Makoko Floating School offers ray of hope for water-logged communities

The main structure of Makoko Floating School in the slums of Makoko in Lagos, Nigeria. Courtesy photo

Living in the slum does not automatically entitle its residents the opportunities to get a formal education, but with the birth of a floating school, the chances of being formally educated are limitless.
The Makoko Floating School has been described by the London Design Museum as a “prototype floating structure, built for the historic water community of Makoko”.
Makoko, is a slum neighbourhood located in the Makoko‐Iwaya community of Lagos, Nigeria’s largest city, and has a population of more than 100,000 residents.

Fishermen from the Egun-speaking populace settled in the slum more than 100 years ago.
Established in the 18th Century primarily as a fishing village, the area was not officially counted as part of the 2007 census and the population today is estimated to be much higher.
It is a community that houses thousands of Ijaws, Ilaje’s and Egun speaking populace, who are predominately fish farmers and who also engage in trading activities. They lack basic amenities, lack clean water, power supply, and are alien to anything called development.

Not enough
Although Makoko has make shift schools, including French schools built by individuals and foreign nationals to cater for the educational needs of the children in the community, they are yet largely insufficient to cater for the increasing number of children in the area.
The near existence of formal educational institutions in the area has been attributed as one of the causes of teenage pregnancy and other forms of vices rampant in the area.
In 2012, however, Nigerian architect Kunle Adeyemi, with support from Heinrich Boll Foundation and the United Nations, created a three‐storey wooden floating structure to accommodate 100 elementary school children per time, who will find their way to the school by boats.
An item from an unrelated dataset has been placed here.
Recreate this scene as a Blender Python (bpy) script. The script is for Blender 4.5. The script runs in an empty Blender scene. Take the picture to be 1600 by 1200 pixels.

Speaking on the stimulus for its creation, Adeyemi told a media organisation that: “The desire to construct the school was born out of curiosity after I visited the community. And my interest in the coastal community, where despite the little income made daily by the breadwinners, they have never stopped developing the infrastructures in the community.”
Each of the floors in the school has a modern toilet and electricity supply wires (powered by a solar system) built into the school to provide lighting for the children, who may want to involve in evening educational activities. The ground floor has an open space which serves as a playground for children, and sometimes, relaxation spot for Makoko residents on weekends.

As a pilot project created in 2012, the floating school has taken an innovative approach to address the community’s social and physical needs in view of the impact of climate change and a rapidly urbanising African context. It is aimed at generating a sustainable, ecological, alternative building system and urban water culture for the teeming population of Africa’s coastal regions.
This world class project, with beautiful architectural makeup is, however, fast becoming a shadow of itself. Since 2012, the structure has not been used and the chairs, tables, roofs and bulb to lighten the classes are unavailable. A visit to the place showed that the fishermen have made the structure a resting place during their fishing expedition.

The sample floating structure, which has got international press attention, won awards, including the 2013 AR+D awards for Emerging Architecture, was shortlisted for the London Design Museum’s 2014 Design of the Year Award and has been nominated for the 2015 International Award for Public Art.
Two factors have yet continued to impede on the maximisation of the school. On the one hand, Lagos state government is unwilling to approve the structure as a school. This is because it has tagged the slum as an illegal settlement. Thus it is almost impossible for the government to give it the support it needs to function properly.

Speaking for the Lagos state government in 2013, Commissioner for Waterfront and Infrastructure Development, Prince Adesegun Oniru, said the structure is illegal, and added that “it shouldn’t be there, and we are trying to get rid of structures there.”
On the other hand, the community is yet to assume full custody of the structure. Adeyemi has advised the community leaders to take full control of the structure, get and mobilise the children to come and learn, and teachers to rise up to teach.
A source told The Nation that the community is ready to kick-start the teaching and learning of formal education, but are hopeful that some good and noble persons can take it up from where Adeyemi ended it.
Meanwhile, community vigilantes are in charge of the security of the floating structure.

About the school
Built to float and measuring about a hundred square metres (100-square-metres), the school is a triangular form in sections constructed with a parallel series of timber A-frames on a platform supported by 256 recycled blue plastic barrels.